Sette macchine da cucire e un congelatore gigante: trasformare il pelo di un animale morto in un capo di alta moda si può. Elettrocuzione anale addio.
Gerry Armsworthy, settantatrenne canadese, è riuscito a crare un business attraverso le carcasse di animali morti ritrovati in strada. Le vie della sua città, Saskatchewan, ne sono piene. Le cifre? Cento pezzi all’anno e un prezzo che cambia in base alla reperibilità della carcassa. Il pelo di tasso è il più ambito.
Coyote selvatici, volpi e procioni vengono impacchettati e caricati su una Cadillac CTS. Poi arriva la parte stomachevole – c’è sempre una parte stomachevole quando si tratta di vestirsi di pelliccia animali-. Durante l’impatto con una macchina, una delle prime cose a rompersi sono le viscere. Questo comporta cattivo odore, una puzza pestilenziale nel momento della scuoiatura. Poi ci vogliono una settimana per la concia e un’altra per rendere la pelle morbida.
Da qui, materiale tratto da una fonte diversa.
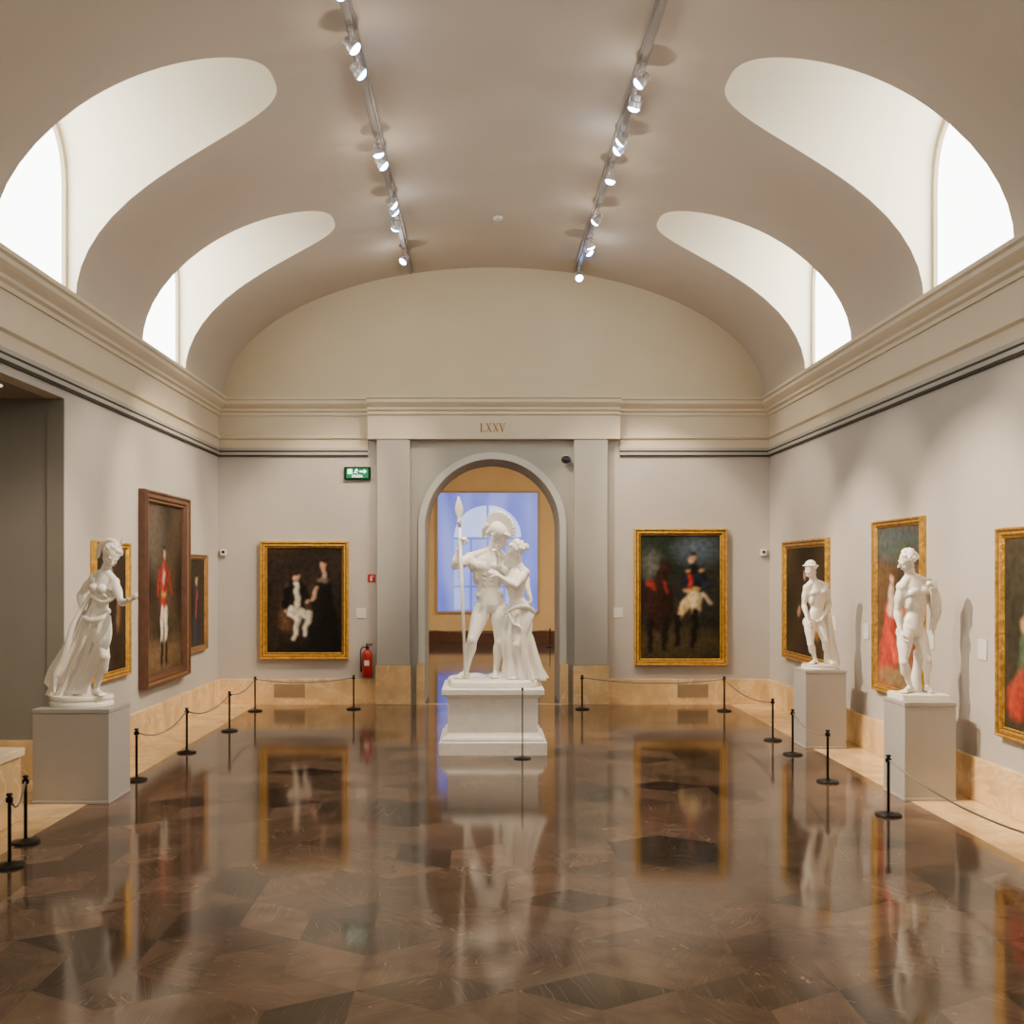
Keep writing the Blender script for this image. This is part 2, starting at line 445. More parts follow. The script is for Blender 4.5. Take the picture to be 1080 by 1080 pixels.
mr=nt.nodes.new('ShaderNodeMapRange'); mr.inputs[1].default_value=0.3; mr.inputs[2].default_value=0.7; mr.inputs[3].default_value=0.72; mr.inputs[4].default_value=1.28
nt.links.new(nz.outputs['Fac'],mr.inputs[0])
mx=nt.nodes.new('ShaderNodeVectorMath'); mx.operation='SCALE'
nt.links.new(rp.outputs['Color'],mx.inputs[0]); nt.links.new(mr.outputs[0],mx.inputs['Scale'])
vo=nt.nodes.new('ShaderNodeTexVoronoi'); vo.feature='DISTANCE_TO_EDGE'; vo.inputs['Scale'].default_value=1.7
nd=nt.nodes.new('ShaderNodeTexNoise'); nd.inputs['Scale'].default_value=5.0; nd.inputs['Detail'].default_value=4
mp=nt.nodes.new('ShaderNodeMapping'); mp.inputs['Scale'].default_value=(1.0,0.6,1.0); mp.inputs['Rotation'].default_value=(0,0,0.6)
cb=nt.nodes.new('ShaderNodeCombineXYZ'); mm=nt.nodes.new('ShaderNodeMath'); mm.operation='MULTIPLY'; mm.inputs[1].default_value=37.0
nt.links.new(sep.outputs[1],mm.inputs[0]); nt.links.new(mm.outputs[0],cb.inputs[2])
ad=nt.nodes.new('ShaderNodeVectorMath'); ad.operation='ADD'; nt.links.new(tc.outputs['Object'],ad.inputs[0]); nt.links.new(cb.outputs[0],ad.inputs[1])
nt.links.new(tc.outputs['Object'],nd.inputs['Vector'])
sc=nt.nodes.new('ShaderNodeVectorMath'); sc.operation='SCALE'; sc.inputs['Scale'].default_value=0.25; nt.links.new(nd.outputs['Color'],sc.inputs[0])
ad2=nt.nodes.new('ShaderNodeVectorMath'); ad2.operation='ADD'; nt.links.new(ad.outputs[0],ad2.inputs[0]); nt.links.new(sc.outputs[0],ad2.inputs[1])
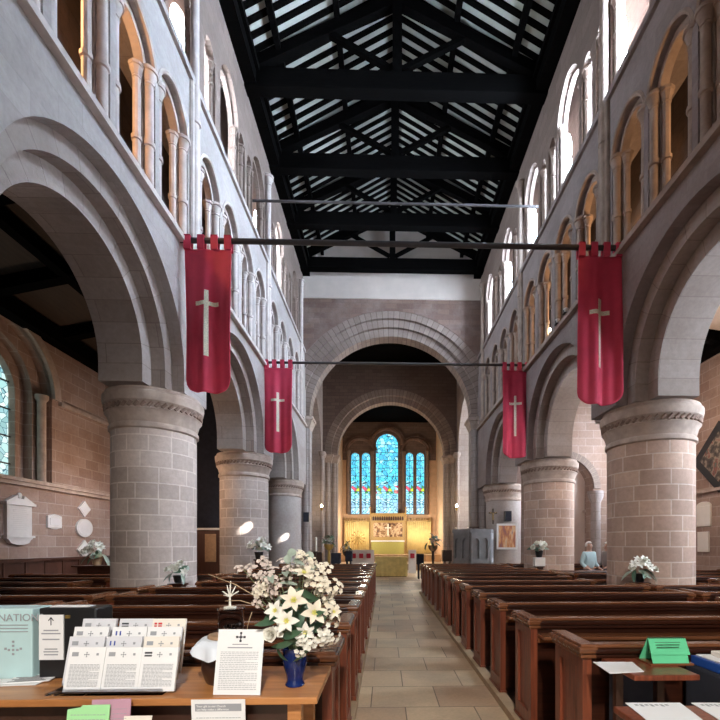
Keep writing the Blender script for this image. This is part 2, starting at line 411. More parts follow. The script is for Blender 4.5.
def nave_wall(side):
    L = side == 'left'; xf = XL if L else XR; sg = -1 if L else 1
    zcap = 4.17 if L else 4.02
    zs = zcap+.28
    zstr = 6.60 if L else 6.50
    X = lambda d: xf+sg*d
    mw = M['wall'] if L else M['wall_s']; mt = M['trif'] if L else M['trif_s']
    bays = [(-1.35+3.2)/2]+[(a+b)/2 for a, b in zip(COLY, COLY[1:])]
    bays[1] += .05
    RR = [(1.82 if b < 7 else 1.93) for b in bays]
    mb = MB()
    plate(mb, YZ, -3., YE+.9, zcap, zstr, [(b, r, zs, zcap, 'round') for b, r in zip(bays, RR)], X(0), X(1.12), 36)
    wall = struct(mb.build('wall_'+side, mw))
    for b, r1 in zip(bays, RR):
        for k, (ra, rb, d0, d1) in enumerate(((r1-.24, r1+.02, .2, 1.0), (r1-.5, r1-.22, .42, 1.1))):
            m = MB(); ring(m, YZ, b, zs, ra, rb, X(d0), X(d1))
            for q in (-1, 1): m.box(X(d0), X(d1), b+q*ra, b+q*rb, zcap, zs)
            m.build('arch_order', 'vous', wall, origin=(X(0), b, zs))
    # soffit wall on the aisle side, above the arches
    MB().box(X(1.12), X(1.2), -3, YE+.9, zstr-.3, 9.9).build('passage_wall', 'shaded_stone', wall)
    # string course
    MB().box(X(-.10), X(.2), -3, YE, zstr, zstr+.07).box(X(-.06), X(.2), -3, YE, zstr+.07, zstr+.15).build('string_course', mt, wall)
    zt = zstr+.15; zl = 9.72 if L else 9.55
    # triforium
    ops, cs = [], []
    edges = [-1.35]+COLY+[22.3]
    for a, b in zip(edges, edges[1:]):
        step = (b-a-.36)/4
        for i in range(4):
            c = a+.18+step*(i+.5)
            if 1.5 < c < YE-.5: cs.append((c, step))
    zsp = 8.52 if L else 8.38
    plate(MB_ := MB(), YZ, -3, YE+.6, zt, zl, [(c, .47, zsp, zt, 1.15) for c, s in cs], X(.02), X(.14), 16)
    MB_.build('triforium_arcade', mw, wall)
    plate(MB_ := MB(), YZ, -3, YE+.6, zt, zl, [(c, .36, zsp, zt, 1.15) for c, s in cs], X(.14), X(.26), 16)
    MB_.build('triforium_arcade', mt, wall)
    m = MB()
    for c, s in cs:
        if c > 3.5:
            m.tube([YZ(u, v, X(.03)) for u, v in arc((c, .49, zsp, zt, 1.15), 14)], .035, 6)
            m.tube([YZ(u, v, X(.14)) for u, v in arc((c, .38, zsp, zt, 1.15), 14)], .03, 6)
    m.build('roll_moulding', mt, wall, smooth=True)
    for c, s in cs:
        if c < 3.5: continue
        for q in (-1, 1):
            shaft((X(.08), c+q*.415), zt, zsp+.03, .062, .72, 10).build('colonnette', mt, wall, smooth=True)
            shaft((X(.2), c+q*.31), zt, zsp+.0, .055, .72, 8).build('colonnette', mt, wall, smooth=True)
    # ledge above the triforium = floor of the clerestory passage
    MB().box(X(-.04), X(1.4), -3, YE+.3, zl, zl+.12).build('ledge', mw, wall)
    # vaulting shafts
    for y in COLY:
        m = shaft((X(.0), y), zt, 12.3, .075, zl-zt-.6, 12)
        for q in (-1, 1): m.lathe([(.05, 0), (.05, zl-zt)], (X(.0), y+q*.12, zt), 8)
        m.build('wall_shaft', mt, wall, smooth=True)
    # clerestory: arcade in front, passage, outer wall with lancets
    zc = zl+.12
    wys = [8.95, 14.2] if L else [7.0, 8.9, 11.4, 13.9, 16.5]
    rhythm = [.7, 2.95, 5.2, 7.5, 9.7, 11.9, 14.25, 16.7] if L else [2.3, 4.7, 7.1, 9.5, 11.9, 14.3, 16.7]
    op = []
    for i, y in enumerate(rhythm):
        op.append((y, .56, 11.45, zc, 1.3))
        if i+1 < len(rhythm):
            g = rhythm[i+1]-y
            if g > 2.2: op += [(y+g/2-.3, .22, 11.25, zc, 1.3), (y+g/2+.3, .22, 11.25, zc, 1.3)]
            elif g > 1.7: op.append((y+g/2, .27, 11.25, zc, 1.3))
    op = [o for o in op if o[0]+o[1] < YE]
    plate(MB_ := MB(), YZ, -3, YE+.6, zc, ZTOP, op, X(.08), X(.2), 14)
    MB_.build('clerestory_arcade', 'clere', wall)
    plate(MB_ := MB(), YZ, -3, YE+.6, zc, ZTOP, [(o[0], o[1]-.06, o[2], o[3], o[4]) for o in op], X(.2), X(.3), 14)
    MB_.build('clerestory_arcade', 'clere', wall)
    for o in op:
        for q in (-1, 1):
            shaft((X(.17), o[0]+q*(o[1]-.045)), zc, 11.4, .055, 1.1, 8).build('clerestory_shaft', 'trif_s' if not L else 'clere', wall, smooth=True)
    plate(MB_ := MB(), YZ, -3, YE+.9, zc, ZTOP+.6, [(y, .58, 11.75, zc+.1, 1.35) for y in wys], X(.75), X(.95), 14)
    MB_.build('outer_wall', 'clere', wall)
    for y in wys: window(YZ, y, .58, 11.75, zc+.1, 1.35, X(.82), 'north_glass' if L else ('south_glass' if y < 10 else 'south_glass_far'), .03*sg)
    return wall, cs
WL, CSL = nave_wall('left')
WR, CSR = nave_wall('right')

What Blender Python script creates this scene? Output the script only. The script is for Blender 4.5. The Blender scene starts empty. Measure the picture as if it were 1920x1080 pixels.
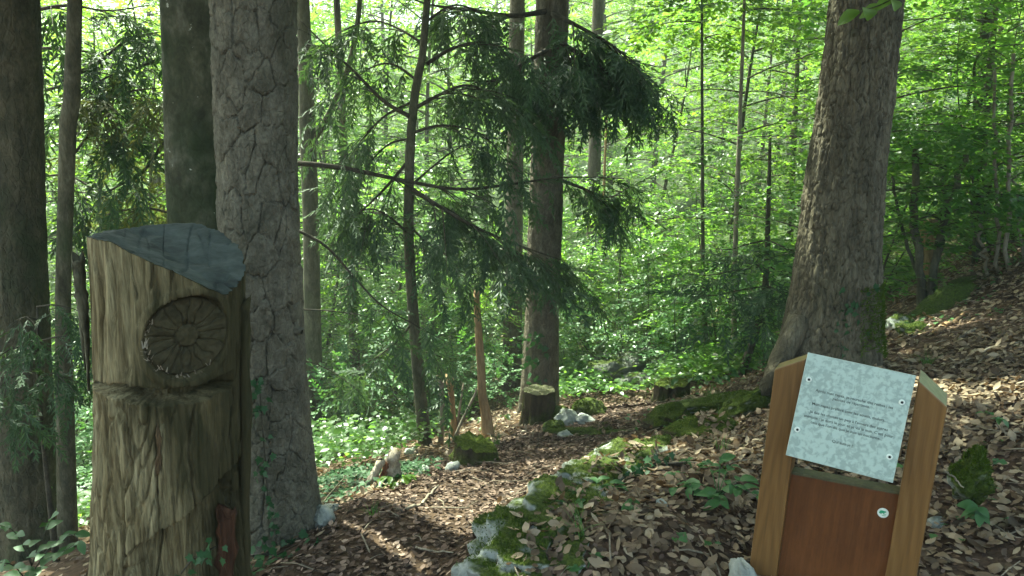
import bpy, math
import numpy as np
from mathutils import Vector, Matrix

# ------------------------------------------------------------------ camera, sky, sun, exposure
SC = bpy.context.scene
COL = SC.collection
F, PITCH, EYE = 1387.0, math.radians(12), 1.6
cam = bpy.data.cameras.new('camera'); cam_o = bpy.data.objects.new('camera', cam); COL.objects.link(cam_o)
cam.sensor_width = 36; cam.lens = F / 1920 * 36; cam.clip_end = 600; cam.clip_start = .05
cam_o.location = (0, 0, EYE); cam_o.rotation_euler = (math.radians(90) - PITCH, 0, 0)
SC.camera = cam_o
SUN_EL, SUN_AZ = math.radians(57), math.radians(-40)      # azimuth from +Y towards +X
SUN = np.array([math.sin(SUN_AZ) * math.cos(SUN_EL), math.cos(SUN_AZ) * math.cos(SUN_EL), math.sin(SUN_EL)])
W = bpy.data.worlds.new('World'); SC.world = W; W.use_nodes = True
sky = W.node_tree.nodes.new('ShaderNodeTexSky'); sky.sky_type = 'NISHITA'; sky.sun_disc = False
sky.dust_density = 5; sky.ozone_density = .3; sky.air_density = .7; sky.sun_elevation = SUN_EL; sky.sun_rotation = SUN_AZ
bg = W.node_tree.nodes['Background']; bg.inputs[1].default_value = .15
W.node_tree.links.new(sky.outputs[0], bg.inputs[0])
sl = bpy.data.lights.new('sun', 'SUN'); sl.energy = 5; sl.angle = math.radians(.53); sl.color = (1, .95, .86)
so = bpy.data.objects.new('sun', sl); COL.objects.link(so)
so.rotation_euler = Vector(SUN).to_track_quat('Z', 'Y').to_euler()
SC.view_settings.view_transform = 'Standard'; SC.view_settings.look = 'None'
SC.view_settings.exposure = 2.36; SC.view_settings.gamma = 1; SC.view_settings.use_white_balance = True; SC.view_settings.white_balance_temperature = 6500; SC.view_settings.white_balance_tint = -16; SC.view_settings.use_curve_mapping = False
cy = SC.cycles
cy.use_denoising = True; cy.max_bounces = 7; cy.diffuse_bounces = 4; cy.glossy_bounces = 2
cy.transmission_bounces = 4; cy.sample_clamp_indirect = 6
try: cy.denoiser = 'OPENIMAGEDENOISE'; cy.denoising_prefilter = 'ACCURATE'
except Exception: pass

rng = np.random.default_rng(11)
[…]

Segue la creazione del modello, avere una sorta di Mani di fata della pellicceria è fondamentale. Moderno Prometeo della moda, l’eccentrico della pelliccia per morte naturale vende i suoi accessori nei mercatini artigianali di Saskatchewan e su commissione. Un’unica condizione: nessuna carcassa di cane o di gatto.
Sebbene scevra di motivazioni ecologiche, reinventare carcasse animali potrebbe essere un passo avanti nel confronto tra la moda – quella non vegana- e gli animalisti – quelli non fanatici, soprattutto dopo le ultime accuse mosse alla PETA. L’associazione è colpevole, secondo i documenti ufficiali del dipartimento dell’agricoltura dello Stato della Virginia -ripresi dalla rivista The Atlantic– di sopprime la gran parte di cani e gatti che si rifuggiano nella sua sede centrale di Norfolk, in Virginia.
Che siano coyote, volpi, tassi, cani o gatti poco importa. Una vita, seppure animale, merita dignità con buona pace della moda, della pellicceria e degli animalisti.